Media Centres

There are two main distros available here  - Raspbmc and OpenELEC.  Both of these are completely self-contained XMBC operating systems - i.e. they boot directly into XMBC without providing the user with a desktop.  The benefit here is that 100% of the Pi's processing power, memory, etc., is put towards XMBC, rather than shared between a XMBC and a full desktop OS.

First glance - nice, stable distro, easy to install (standard image as well as automated installer), works well.  Raspbmc was created for one single purpose - running the XMBC Media Centre on a Raspberry Pi.  You can start by heading over to the website.  Under the downloads section you'll find several options which I'll try explain.

Windows/Mac OS X Installer
This will download a standalone installer that, when run, will download the latest image and write it to the SD card.  Couldn't be simpler.

When the installer is run you'll be presented with the screen above.  Simply select the relevant device, accept the license agreement and click install.  The latest image will be downloaded and applied to the SD card.  Once the installation is complete you'll see this image:

Network Installer
This is a image that you'll need to write to the SD card yourself, and will need to ensure your Pi has network connectivity.  Once it boots up it'll connect to the Raspbmc site, download the latest image and apply it to the SD card.  A little more work on your side, but a very clean approach, making sure that the latest image available at the time of first launching your Pi is applied, rather than the image available at the time you download the installer.  Not necessarily a big issue for everyone, but there are scenarios where this might be beneficial.

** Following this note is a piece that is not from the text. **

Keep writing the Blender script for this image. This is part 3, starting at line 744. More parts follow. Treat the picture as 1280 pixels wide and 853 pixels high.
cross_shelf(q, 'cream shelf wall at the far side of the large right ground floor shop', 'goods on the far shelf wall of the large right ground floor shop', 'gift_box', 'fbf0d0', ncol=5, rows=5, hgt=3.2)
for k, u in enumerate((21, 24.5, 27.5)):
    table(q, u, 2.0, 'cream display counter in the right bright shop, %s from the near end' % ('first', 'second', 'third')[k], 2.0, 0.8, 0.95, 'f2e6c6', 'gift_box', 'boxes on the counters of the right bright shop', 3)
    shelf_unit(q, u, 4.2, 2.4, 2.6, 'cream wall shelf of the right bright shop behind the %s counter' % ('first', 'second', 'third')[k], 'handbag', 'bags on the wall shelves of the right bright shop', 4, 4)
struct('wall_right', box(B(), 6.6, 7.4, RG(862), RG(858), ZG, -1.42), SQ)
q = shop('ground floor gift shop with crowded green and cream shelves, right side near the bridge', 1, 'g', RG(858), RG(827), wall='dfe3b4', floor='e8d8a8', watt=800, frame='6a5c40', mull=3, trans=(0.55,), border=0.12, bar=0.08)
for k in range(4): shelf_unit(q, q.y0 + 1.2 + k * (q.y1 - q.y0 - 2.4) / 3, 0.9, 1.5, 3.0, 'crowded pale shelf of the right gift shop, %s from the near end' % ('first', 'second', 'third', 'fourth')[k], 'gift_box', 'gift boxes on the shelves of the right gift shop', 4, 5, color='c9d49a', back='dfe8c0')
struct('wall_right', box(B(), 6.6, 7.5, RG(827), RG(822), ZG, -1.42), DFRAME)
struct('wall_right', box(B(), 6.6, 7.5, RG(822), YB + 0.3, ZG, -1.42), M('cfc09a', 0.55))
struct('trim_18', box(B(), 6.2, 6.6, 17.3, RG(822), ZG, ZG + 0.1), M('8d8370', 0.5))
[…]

To write the image you'll need DD for Windows.  You can find the details here - just substitute the image names where relevant.

Standalone Image
As with the Network Installer this is an image you'll need to write to the SD card yourself, although this is the full image you'll download, so you run the chance of using an out of date image.  If you're slightly OCD like me, this somehow seems like the preferred method as you know exactly what you're writing to the card!
As with the network installer above, if you need help writing an image to your SD card then take a look here.

First glance - pretty much the same as Raspbmc, nice and stable.  Slightly more work to install, but works well.  OpenELEC is slightly different from Raspbmc in that it is a well know, stable Linux-based XMBC solution targeted at any number of platforms.  The installation process is more manual here.  The website has a great tutorial but you'll essentially need to get the latest code, compile and build the solution.

Luckily, there are people out there that are more than happy to do that for us on a daily basis!  Have a look at Chris Swan's blog, also detailing compiling and building the latest OpenELEC version.  Chris kindly posts a daily build of both the compiled code as well as an image ready to be written to your SD card (thanks Chris!)

As with the other options above, use this info to write the image to your SD card.

I'll post feedback following my testing


  1. Hi Tass, I'm very interested in buying a Pi together with a PiBow case to do some tinkering.

    I currently have a dell zino hd410 handling my media center needs but I'm sucker for geek tech so yeah... ;)
    What I would like to know is how well does the Pi play SD mpeg-2 video/audio. I hear there are a lot of issues with sound? Did you have any? I still have to see a descent review/test video on Youtube so it's making me question it's potential as media center. (I'm sure it serves other purposes perfectly but this one interests me the most)



    *sorry for spelling errors :)

    1. Hi Stanny

      Now what I've got my wireless us and running I've played around with my media centre and my audio seems fine, although my media mainly consists of h264 & divx. I'll dig a bit and see if I can find some mpeg-2 and try it out.

  2. Hi Stanny

    Sorry, I haven't had a chance to play around with much streaming - the wireless card I've tried is playing up. I'm aiming to pick one up at Maplin this weekend (apparently they work well). I'll try give you some feedback soon.